Syndicated columnist and anti-bullying activist Dan Savage delivered the keynote speech at the JEA/NSPA National High School Journalism Convention in Seattle two weeks ago. Never one to mince words (or make up new ones), Savage once again criticized the hypocrisy of justifying anti-gay attitudes with bible passages while ignoring the parts that advocate for slavery or torture or other things considered offensive today.

People often point out that they can't help it, they can't help with the anti-gay bullying, because it says right there in Leviticus, it says right there in Timothy, it says right there in Romans that being gay is wrong. We can learn to ignore the bullshit in the Bible about gay people.

During this portion of his address, several Christian students stormed out, to which Savage responded by saying, "It's funny to someone who is on the receiving end of beatings that are justified by the Bible how pansy-ass people react when you push back."

Not surprisingly, this set off a firestorm in the right-wing blogosphere, with many claiming Savage was proving his own hypocrisy by bullying Christians.

"Using profanity to deride the Bible-and then mocking the Christian students after they left the room-is obviously a form of bullying and name-calling," wrote Focus on the Family affiliate CitizenLink.
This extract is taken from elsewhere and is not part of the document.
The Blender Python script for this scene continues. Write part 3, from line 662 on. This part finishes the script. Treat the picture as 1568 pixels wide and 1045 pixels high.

Savage has since responded by issuing an apology for his use of the term "pansy-ass" in reference to the students who left the room, but stopped short of retracting his remarks on religious hypocrisy:

I didn't call anyone's religion bullshit. I did say that there is bullshit-"untrue words or ideas"-in the Bible. That is being spun as an attack on Christianity. Which is bullshhh… which is untrue. I was not attacking the faith in which I was raised. I was attacking the argument that gay people must be discriminated against-and anti-bullying programs that address anti-gay bullying should be blocked (or exceptions should be made for bullying "motivated by faith")-because it says right there in the Bible that being gay is wrong. Yet the same people who make that claim choose to ignore what the Bible has to say about a great deal else. I did not attack Christianity. I attacked hypocrisy. My remarks can only be read as an attack on all Christians if you believe that all Christians are hypocrites. Which I don't believe.